John Sergeant (1710 – July 27, 1749) was an American missionary in , who converted many of the Mahicans to Christianity. Reverend Sergeant was a graduate of Yale, who became an ordained Puritan minister. He helped establish a day school at what became Stockbridge, and laid the groundwork for a boarding school, before his early death.

John was born in 1710 to Jonathan and Mary Sergeant, in Newark, New Jersey. His father died while he was still young, and his mother married Colonel John Cooper, who raised him. Due to a farming accident, he was left unable to move his left hand, which consequently led him to seek a career in academia, as opposed to following in the footsteps of his father, and stepfather, as a farmer. He enrolled at Yale in 1725, and graduated as valedictorian in 1729, and his valedictory speech has since been published. In September 1731, he was appointed as a tutor and was described as "one of the most successful holders of that office in the early history of the College", serving through 1735. He earned a second bachelor's degree from Yale, in theology, in 1732, while continuing to serve as a tutor.

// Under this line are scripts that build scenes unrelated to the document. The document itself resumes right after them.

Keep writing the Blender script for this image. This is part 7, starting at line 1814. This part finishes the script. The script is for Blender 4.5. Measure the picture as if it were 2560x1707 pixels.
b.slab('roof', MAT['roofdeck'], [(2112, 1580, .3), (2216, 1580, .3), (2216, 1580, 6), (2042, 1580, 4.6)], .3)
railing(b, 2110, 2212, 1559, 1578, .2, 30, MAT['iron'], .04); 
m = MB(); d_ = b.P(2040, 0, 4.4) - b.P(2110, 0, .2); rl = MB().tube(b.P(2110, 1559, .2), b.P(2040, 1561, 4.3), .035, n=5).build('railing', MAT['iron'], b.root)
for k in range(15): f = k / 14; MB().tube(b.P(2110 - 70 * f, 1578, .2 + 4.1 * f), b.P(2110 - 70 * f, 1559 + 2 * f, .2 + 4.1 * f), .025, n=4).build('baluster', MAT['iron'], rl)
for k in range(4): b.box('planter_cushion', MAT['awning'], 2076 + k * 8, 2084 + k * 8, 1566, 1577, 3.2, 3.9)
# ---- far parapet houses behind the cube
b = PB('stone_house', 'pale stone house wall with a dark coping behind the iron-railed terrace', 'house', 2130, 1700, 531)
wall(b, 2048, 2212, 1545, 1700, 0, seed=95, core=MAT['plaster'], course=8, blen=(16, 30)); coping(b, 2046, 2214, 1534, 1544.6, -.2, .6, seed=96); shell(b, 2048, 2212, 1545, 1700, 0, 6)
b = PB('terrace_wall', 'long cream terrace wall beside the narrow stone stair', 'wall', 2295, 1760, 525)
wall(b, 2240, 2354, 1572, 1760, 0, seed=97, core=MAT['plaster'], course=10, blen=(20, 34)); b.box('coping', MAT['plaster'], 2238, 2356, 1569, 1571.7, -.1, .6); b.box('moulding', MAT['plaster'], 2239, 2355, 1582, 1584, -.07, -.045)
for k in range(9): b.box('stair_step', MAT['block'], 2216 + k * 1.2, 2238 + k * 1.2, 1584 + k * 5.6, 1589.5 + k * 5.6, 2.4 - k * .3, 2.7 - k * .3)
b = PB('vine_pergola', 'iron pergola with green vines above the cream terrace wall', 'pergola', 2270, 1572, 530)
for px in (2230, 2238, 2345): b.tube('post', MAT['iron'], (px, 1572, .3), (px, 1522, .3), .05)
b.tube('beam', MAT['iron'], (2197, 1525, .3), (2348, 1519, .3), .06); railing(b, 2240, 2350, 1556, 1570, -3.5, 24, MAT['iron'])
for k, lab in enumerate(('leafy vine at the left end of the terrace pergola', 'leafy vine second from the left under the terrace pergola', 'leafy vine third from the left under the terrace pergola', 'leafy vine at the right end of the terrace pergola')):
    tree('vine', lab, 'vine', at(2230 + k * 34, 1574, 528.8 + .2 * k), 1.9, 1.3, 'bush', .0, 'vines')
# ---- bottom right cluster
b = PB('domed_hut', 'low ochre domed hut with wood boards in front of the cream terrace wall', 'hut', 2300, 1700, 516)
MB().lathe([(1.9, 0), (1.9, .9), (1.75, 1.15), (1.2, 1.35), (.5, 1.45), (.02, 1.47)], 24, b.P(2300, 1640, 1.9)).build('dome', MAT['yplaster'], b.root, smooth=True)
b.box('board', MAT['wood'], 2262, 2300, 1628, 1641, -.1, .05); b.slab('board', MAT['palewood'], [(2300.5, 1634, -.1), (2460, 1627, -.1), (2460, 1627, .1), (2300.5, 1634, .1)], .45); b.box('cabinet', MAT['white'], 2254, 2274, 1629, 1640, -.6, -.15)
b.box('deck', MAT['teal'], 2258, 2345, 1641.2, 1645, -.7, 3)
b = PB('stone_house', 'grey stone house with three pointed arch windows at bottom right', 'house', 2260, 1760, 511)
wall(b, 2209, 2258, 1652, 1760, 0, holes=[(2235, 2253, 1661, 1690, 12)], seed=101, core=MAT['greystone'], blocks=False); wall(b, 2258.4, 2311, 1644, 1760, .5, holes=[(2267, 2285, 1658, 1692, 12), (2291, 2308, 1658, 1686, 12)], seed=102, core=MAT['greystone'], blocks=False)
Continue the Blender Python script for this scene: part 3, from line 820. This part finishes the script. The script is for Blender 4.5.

In 1734, the Reverend Samuel Hopkins, having heard of Chief Konkapot's well-known good character and disposition towards Christianity, decided to meet with John Stoddard, an authority on the local Native Americans, on the subject of a possible mission to the so-called "River Indians" living near the Housatonic River. With encouragement from Stoddard, he informed the Reverend Stephen Williams, and, together, they asked the Reverend William Williams to write to the Commissioners for Indian Affairs in Boston. The commissioners recommended a trip to consult with the Native Americans there regarding the possibility of a missionary being installed to live among them. When they consented, Jonathan Belcher and the commissioners authorized the mission on August 16, 1734, granting a salary of 100 pounds per year for a minister. Hopkins already had John Sergeant in mind as the ideal candidate, as he had privately expressed that he would rather work among the natives than the English.